At scale, equiluminance doesn’t have to be obvious for it still to have desirable “side effects” and while it’s often noted two specific hues ((1) the blue Llewellyn Rylands pigments 3707 (Zenith Blue, replicated by Dulux as “Powder Blue”) & (2) the orange Rylands pigments 3957 (Tangerine, replicated by Dulux as “Marigold”)), that their use in combination appears so often on cars, motor-cycles and other stuff with wheels is due less to the claim the shades seem at the edge to “vibrate” that the striking combination appearing on some of the Gulf Oil sponsored Ford GT40s and Porsche 917s during sports car racing’s golden era (1950-1972).  Given the surface area involved, the effect is probably imperceptible when viewed at close range but the science does suggest that at speed (and these were fast machines), at the typical viewing range found on racetracks, there was what the optical analysts call “visual pop”, something which heightens the brain’s perception of motion.

Ford GT40 chassis# 1075, winner of the 1968 & 1969 Mans 24 hour endurance classic in Gulf racing livery.

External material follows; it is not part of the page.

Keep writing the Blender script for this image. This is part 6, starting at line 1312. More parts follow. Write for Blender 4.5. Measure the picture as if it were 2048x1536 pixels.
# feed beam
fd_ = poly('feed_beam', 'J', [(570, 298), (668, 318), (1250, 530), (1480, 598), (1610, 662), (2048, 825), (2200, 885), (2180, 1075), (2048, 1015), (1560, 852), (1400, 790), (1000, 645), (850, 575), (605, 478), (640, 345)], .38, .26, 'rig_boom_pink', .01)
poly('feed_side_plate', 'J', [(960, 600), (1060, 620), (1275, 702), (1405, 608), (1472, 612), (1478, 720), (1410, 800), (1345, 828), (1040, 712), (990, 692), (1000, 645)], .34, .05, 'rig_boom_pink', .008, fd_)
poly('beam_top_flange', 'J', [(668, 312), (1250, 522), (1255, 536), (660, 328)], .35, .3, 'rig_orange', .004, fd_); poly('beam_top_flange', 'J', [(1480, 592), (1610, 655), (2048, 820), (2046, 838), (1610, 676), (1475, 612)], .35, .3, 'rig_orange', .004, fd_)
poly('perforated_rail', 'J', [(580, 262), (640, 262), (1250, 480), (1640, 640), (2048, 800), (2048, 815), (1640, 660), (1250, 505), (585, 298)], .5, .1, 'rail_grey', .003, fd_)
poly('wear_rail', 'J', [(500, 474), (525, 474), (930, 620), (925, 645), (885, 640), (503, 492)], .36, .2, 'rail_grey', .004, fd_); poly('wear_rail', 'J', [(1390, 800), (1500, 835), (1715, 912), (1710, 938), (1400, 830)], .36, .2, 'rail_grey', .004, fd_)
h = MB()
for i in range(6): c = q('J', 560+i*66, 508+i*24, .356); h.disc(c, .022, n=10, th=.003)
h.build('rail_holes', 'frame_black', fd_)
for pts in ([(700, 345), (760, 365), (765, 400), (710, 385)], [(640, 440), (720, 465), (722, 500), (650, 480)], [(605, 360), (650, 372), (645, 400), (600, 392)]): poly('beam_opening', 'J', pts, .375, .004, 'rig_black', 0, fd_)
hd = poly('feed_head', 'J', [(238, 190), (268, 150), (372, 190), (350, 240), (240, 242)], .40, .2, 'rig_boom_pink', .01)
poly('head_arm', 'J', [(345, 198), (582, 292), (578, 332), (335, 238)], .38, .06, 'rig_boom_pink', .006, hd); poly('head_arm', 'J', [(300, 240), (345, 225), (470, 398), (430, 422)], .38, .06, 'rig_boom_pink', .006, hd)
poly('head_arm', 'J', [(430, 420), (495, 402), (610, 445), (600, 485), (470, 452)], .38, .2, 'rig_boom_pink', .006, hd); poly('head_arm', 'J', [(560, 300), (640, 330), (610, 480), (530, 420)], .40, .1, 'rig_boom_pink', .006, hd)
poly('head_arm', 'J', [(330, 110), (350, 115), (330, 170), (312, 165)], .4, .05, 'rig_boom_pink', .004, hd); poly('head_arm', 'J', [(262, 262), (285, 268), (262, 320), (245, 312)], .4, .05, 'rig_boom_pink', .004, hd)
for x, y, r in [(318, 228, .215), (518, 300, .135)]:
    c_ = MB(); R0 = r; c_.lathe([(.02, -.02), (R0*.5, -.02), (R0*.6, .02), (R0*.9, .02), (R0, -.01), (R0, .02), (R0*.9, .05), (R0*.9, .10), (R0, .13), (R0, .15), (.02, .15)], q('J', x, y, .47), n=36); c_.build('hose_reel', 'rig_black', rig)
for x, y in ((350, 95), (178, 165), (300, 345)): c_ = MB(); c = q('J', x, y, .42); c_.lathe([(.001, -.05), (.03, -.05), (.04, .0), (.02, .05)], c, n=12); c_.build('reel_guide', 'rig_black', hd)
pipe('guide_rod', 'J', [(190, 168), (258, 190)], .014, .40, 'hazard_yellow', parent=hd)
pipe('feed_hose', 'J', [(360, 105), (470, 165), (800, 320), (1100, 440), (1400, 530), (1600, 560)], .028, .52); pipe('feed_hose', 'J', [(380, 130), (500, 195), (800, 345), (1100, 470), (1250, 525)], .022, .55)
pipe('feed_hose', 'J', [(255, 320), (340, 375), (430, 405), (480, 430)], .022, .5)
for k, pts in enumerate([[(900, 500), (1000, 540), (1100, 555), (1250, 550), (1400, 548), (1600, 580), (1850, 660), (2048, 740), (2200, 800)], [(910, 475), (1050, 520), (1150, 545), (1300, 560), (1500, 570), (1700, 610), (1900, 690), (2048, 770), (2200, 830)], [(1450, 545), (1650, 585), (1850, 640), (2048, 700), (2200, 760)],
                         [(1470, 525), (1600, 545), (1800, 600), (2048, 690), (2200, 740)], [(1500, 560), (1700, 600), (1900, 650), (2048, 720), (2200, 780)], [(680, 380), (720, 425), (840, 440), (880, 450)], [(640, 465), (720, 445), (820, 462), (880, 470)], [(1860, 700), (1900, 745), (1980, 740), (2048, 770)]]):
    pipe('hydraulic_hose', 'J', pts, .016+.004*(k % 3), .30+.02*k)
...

Gulf's colors were not equiluminescent.  The company's original "corporate color scheme" had been a dark blue & orange combo but Gulf was an acquisitive conglomerate and in late 1967 it took over the Wilshire Oil Company of California, the signature colors of which were powder blue and orange, something which Gulf’s management thought “more exciting” and better suited to a racing car.  The change was made for the 1968 season with the Fords now running as five-litre (305 cubic inch) sports cars, governing body having banned the seven-litre engines the cars previously had used (under a variety of names, motorsport has for decades been governed by some of world sport’s dopiest regulatory bodies).  In the Gulf colors, fitted with 302 cubic inch (4.9 litre) engines, Ford GT40 Mark I (chassis #1075) won the Le Mans 24 hour endurance classic in 1968 & 1969 (repeating the brace Ford had achieved with the 7.0 litre (427 cubic inch) Mark II & Mark IV versions in 1966-1967), the first time the same car had achieved victory twice.  In 1968, #1075 won the BOAC International 500, the Spa 1000-kilometer race, and the Watkins Glen 6-hour endurance race, while in 1969 it also took the Sebring 12-hour race, a remarkable achievement for a race car thought obsolescent.  The livery has since been much replicated, including on many machines which have never been near a race track.

1971 Porsche 917K in Gulf Racing livery.  The fins were added to improve straight-line stability and were strikingly similar to those which appeared on some late 1950s US Chryslers although the aerodynamic properties of those were dubious, despite corporate claims.

Interestingly, the team painting the GT40s were aware of the issue created by equiluminant colors and knew that when photographed in certain conditions, the shades could tend thus.  As a matter of professional pride, they didn’t want it thought they’d created something with “fuzzy edges” so deliberately was added a dark blue hairline-border around the orange, reducing the optical illusion to ensure that when photographed, everything looked painted with precision.  When the Gulf team in 1970 switched to using Porsche 917s for the World Sports Car championship, they adopted the expedient of a black line of definition between the blue & orange so the whole enduring appeal of the combination lies just in the striking contrast and relies not at all on any tendency to the equiluminant.

Ford GT Heritage Edition First Generation (left) and Second Generation (right). 

Little more than 100 GT40s were built but Ford noted with interest the ongoing buoyancy of the replica market, as many as 2,000 thought to have been built in a number of countries (although that's dwarfed by number of replica Shelby American Cobras; it's believed there are 50-60,000-odd of them, a remarkable tribute to the 998 originals).  In the twenty-first century, the company decided to reprise the design but the new GT (2004-2006) was hardly a clone and although it shared the basic mechanical layout and the shape (though larger) was close, it was a modern machine.  The car wasn’t called GT40 because the rights to the name had ended up with another company and Ford declined to pay the demanded price.  Over 4000 were built and one special run was a tribute to the 1968-1969 cars in Gulf livery, 343 of the “Heritage Editions” produced.  A second generation of GTs was produced between 2016-2022 and was very modern, the demands of the wind-tunnel this time allowed to prevail over paying tribute to the classic lines of the 1960s.  Although the supercharged 5.4 litre V8 didn’t return and the new car used a turbocharged 3.5 litre (214 cubic inch) V6, it outperformed all its predecessors over the last 60-odd years (all the original GT40 chassis built between 1964-1969) including the 427 cubic inch monsters that won at Le Mans in 1966 & 1967 so it took decades, but eventually there really was a "replacement for displacement".  The V6 also was used also in pick-up trucks which doesn't sound encouraging but versions of the small & big block V8s used in the GT40s also saw similar service, the latter even first appearing in the doomed EdselProduction of the second generation was limited to 1350 units, 50 of which were “Heritage Editions” in the Gulf colors, one of several “limited editions”.